> GIVEN TASK
Reproduce, character for character, the lines below from the first through the one with "cam_d.dof.use_dof = True;". Leave pictures out.

────────────────────────────────────────

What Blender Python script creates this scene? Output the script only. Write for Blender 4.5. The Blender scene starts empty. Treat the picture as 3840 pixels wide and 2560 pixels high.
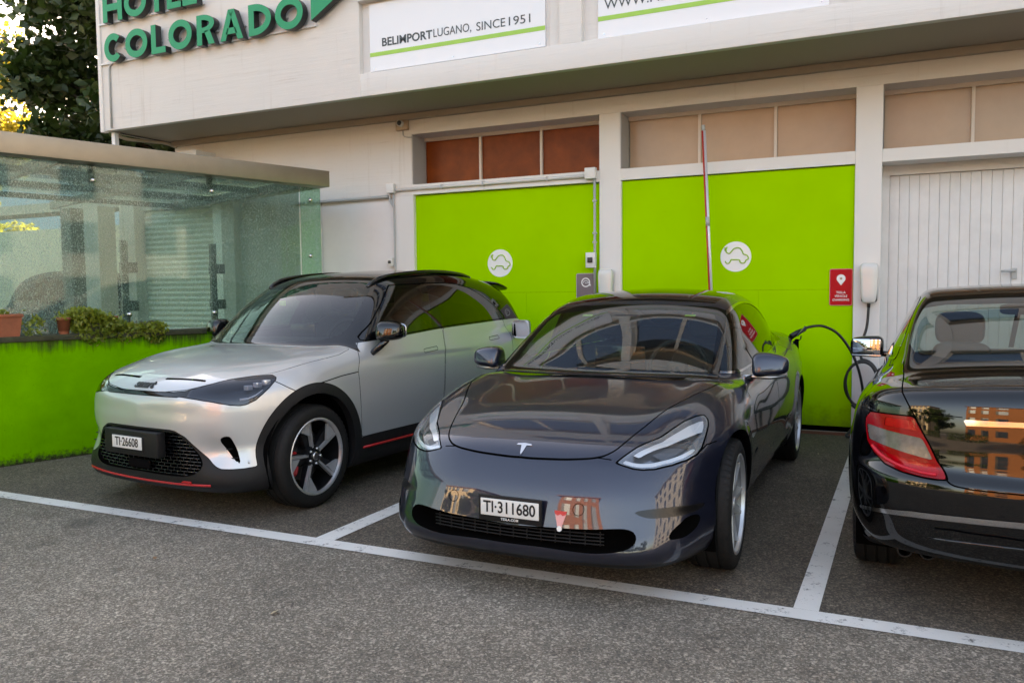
import bpy, bmesh, math, random
import numpy as np
from mathutils import Vector, Matrix, Euler
random.seed(7); RNG = np.random.default_rng(11)
R = math.radians
scene = bpy.context.scene
COL = scene.collection

# ---------------------------------------------------------------- camera
CAM_H = 1.430
cam_d = bpy.data.cameras.new('camera'); cam = bpy.data.objects.new('camera', cam_d); COL.objects.link(cam)
cam_d.sensor_width = 36.0; cam_d.lens = 28.08; cam_d.clip_start = 0.05; cam_d.clip_end = 2000
def _cam_matrix(yaw=-0.4303, pitch=-0.0622, roll=-0.0104):
    f = Vector((math.sin(yaw)*math.cos(pitch), math.cos(yaw)*math.cos(pitch), math.sin(pitch)))
    r = Vector((math.cos(yaw), -math.sin(yaw), 0)); u = r.cross(f)
    r2 = r*math.cos(roll)+u*math.sin(roll); u2 = -r*math.sin(roll)+u*math.cos(roll)
    m = Matrix(((r2.x, u2.x, -f.x, 0), (r2.y, u2.y, -f.y, 0), (r2.z, u2.z, -f.z, CAM_H), (0, 0, 0, 1)))
    return m
cam.matrix_world = _cam_matrix()
scene.camera = cam
cam_d.dof.use_dof = True; cam_d.dof.focus_distance = 4.4; cam_d.dof.aperture_fstop = 5.0

# ---------------------------------------------------------------- sky, sun, exposure
SUN_EL, SUN_AZ = R(23), R(18)          # azimuth measured from +Y towards -X: the sun stands behind the hotel
world = bpy.data.worlds.new('World'); scene.world = world; world.use_nodes = True
wn = world.node_tree.nodes; wl = world.node_tree.links; wn.clear()
wo = wn.new('ShaderNodeOutputWorld'); wb = wn.new('ShaderNodeBackground'); ws = wn.new('ShaderNodeTexSky')
ws.sky_type = 'NISHITA'; ws.sun_disc = False; ws.sun_elevation = SUN_EL; ws.sun_rotation = -SUN_AZ
ws.air_density = 1.0; ws.dust_density = 3.0; ws.ozone_density = 0.6
wb.inputs['Strength'].default_value = 0.15
wl.new(ws.outputs[0], wb.inputs[0]); wl.new(wb.outputs[0], wo.inputs[0])
sun_d = bpy.data.lights.new('sun', 'SUN'); sun = bpy.data.objects.new('sun', sun_d); COL.objects.link(sun)
sun_d.energy = 3.6; sun_d.angle = R(0.6); sun_d.color = (1.0, 0.90, 0.76)
_sd = Vector((-math.sin(SUN_AZ)*math.cos(SUN_EL), math.cos(SUN_AZ)*math.cos(SUN_EL), math.sin(SUN_EL)))
sun.rotation_euler = _sd.to_track_quat('Z', 'Y').to_euler()
vs = scene.view_settings
vs.view_transform = 'Standard'; vs.look = 'None'; vs.exposure = 2.6; vs.gamma = 1.0; vs.use_curve_mapping = False
vs.use_white_balance = True; vs.white_balance_temperature = 8500; vs.white_balance_tint = 15
scene.cycles.use_denoising = True
scene.cycles.max_bounces = 10; scene.cycles.transparent_max_bounces = 24
scene.cycles.caustics_reflective = False; scene.cycles.caustics_refractive = False
scene.cycles.sample_clamp_indirect = 6.0

# ---------------------------------------------------------------- materials
MATS = {}
def newmat(name):
    m = bpy.data.materials.new(name); m.use_nodes = True
    nt = m.node_tree; b = nt.nodes['Principled BSDF']
    MATS[name] = m
    return m, nt, b
def pmat(name, col, rough=0.5, metal=0.0, coat=0.0, spec=0.5, noise=0.0, nscale=20.0, bump=0.0, bscale=80.0, coat_rough=0.03, emit=None, alpha=None):
    m, nt, b = newmat(name)
    N, L = nt.nodes, nt.links
    b.inputs['Base Color'].default_value = (*col, 1); b.inputs['Roughness'].default_value = rough
    b.inputs['Metallic'].default_value = metal; b.inputs['Coat Weight'].default_value = coat
    b.inputs['Coat Roughness'].default_value = coat_rough
    b.inputs['Specular IOR Level'].default_value = spec
    if noise or bump:
        tc = N.new('ShaderNodeTexCoord')
    if noise:
        n = N.new('ShaderNodeTexNoise'); n.inputs['Scale'].default_value = nscale; n.inputs['Detail'].default_value = 6
        n.inputs['Roughness'].default_value = 0.65
        L.new(tc.outputs['Object'], n.inputs['Vector'])
        mr = N.new('ShaderNodeMapRange'); mr.inputs[1].default_value = 0.25; mr.inputs[2].default_value = 0.75
        mr.inputs[3].default_value = 1-noise; mr.inputs[4].default_value = 1+noise
        L.new(n.outputs[0], mr.inputs[0])
        mx = N.new('ShaderNodeVectorMath'); mx.operation = 'SCALE'; mx.inputs[0].default_value = col
        L.new(mr.outputs[0], mx.inputs['Scale']); L.new(mx.outputs[0], b.inputs['Base Color'])
    if bump:
        n2 = N.new('ShaderNodeTexNoise'); n2.inputs['Scale'].default_value = bscale; n2.inputs['Detail'].default_value = 4
        L.new(tc.outputs['Object'], n2.inputs['Vector'])
        bp = N.new('ShaderNodeBump'); bp.inputs['Strength'].default_value = 1.0; bp.inputs['Distance'].default_value = bump
        L.new(n2.outputs[0], bp.inputs['Height']); L.new(bp.outputs[0], b.inputs['Normal'])
    if emit:
        b.inputs['Emission Color'].default_value = (*emit[0], 1); b.inputs['Emission Strength'].default_value = emit[1]
    return m
def thin_fresnel(N, L, ior):
    """same reflectance from both sides of a thin pane"""
    f = N.new('ShaderNodeFresnel'); g = N.new('ShaderNodeNewGeometry'); m = N.new('ShaderNodeMapRange')
    m.inputs[3].default_value = ior; m.inputs[4].default_value = 1/ior
    L.new(g.outputs['Backfacing'], m.inputs[0]); L.new(m.outputs[0], f.inputs['IOR']); return f
def glassmat(name, tint, refl_ior=1.5, rough=0.0):
    """thin pane: what is behind shows through tinted, the surface mirrors by Fresnel"""
    m, nt, b = newmat(name); N, L = nt.nodes, nt.links; N.remove(b)
    o = N['Material Output']
    t = N.new('ShaderNodeBsdfTransparent'); t.inputs[0].default_value = (*tint, 1)
    g = N.new('ShaderNodeBsdfGlossy'); g.inputs['Roughness'].default_value = rough; g.inputs['Color'].default_value = (1, 1, 1, 1)
    f = thin_fresnel(N, L, refl_ior)
    mx = N.new('ShaderNodeMixShader')
    L.new(f.outputs[0], mx.inputs[0]); L.new(t.outputs[0], mx.inputs[1]); L.new(g.outputs[0], mx.inputs[2]); L.new(mx.outputs[0], o.inputs[0])
    return m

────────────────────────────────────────

> PROBLEM SOLUTION
What Blender Python script creates this scene? Output the script only. Write for Blender 4.5. The Blender scene starts empty. Treat the picture as 3840 pixels wide and 2560 pixels high.
import bpy, bmesh, math, random
import numpy as np
from mathutils import Vector, Matrix, Euler
random.seed(7); RNG = np.random.default_rng(11)
R = math.radians
scene = bpy.context.scene
COL = scene.collection

# ---------------------------------------------------------------- camera
CAM_H = 1.430
cam_d = bpy.data.cameras.new('camera'); cam = bpy.data.objects.new('camera', cam_d); COL.objects.link(cam)
cam_d.sensor_width = 36.0; cam_d.lens = 28.08; cam_d.clip_start = 0.05; cam_d.clip_end = 2000
def _cam_matrix(yaw=-0.4303, pitch=-0.0622, roll=-0.0104):
    f = Vector((math.sin(yaw)*math.cos(pitch), math.cos(yaw)*math.cos(pitch), math.sin(pitch)))
    r = Vector((math.cos(yaw), -math.sin(yaw), 0)); u = r.cross(f)
    r2 = r*math.cos(roll)+u*math.sin(roll); u2 = -r*math.sin(roll)+u*math.cos(roll)
    m = Matrix(((r2.x, u2.x, -f.x, 0), (r2.y, u2.y, -f.y, 0), (r2.z, u2.z, -f.z, CAM_H), (0, 0, 0, 1)))
    return m
cam.matrix_world = _cam_matrix()
scene.camera = cam
cam_d.dof.use_dof = True; cam_d.dof.focus_distance = 4.4; cam_d.dof.aperture_fstop = 5.0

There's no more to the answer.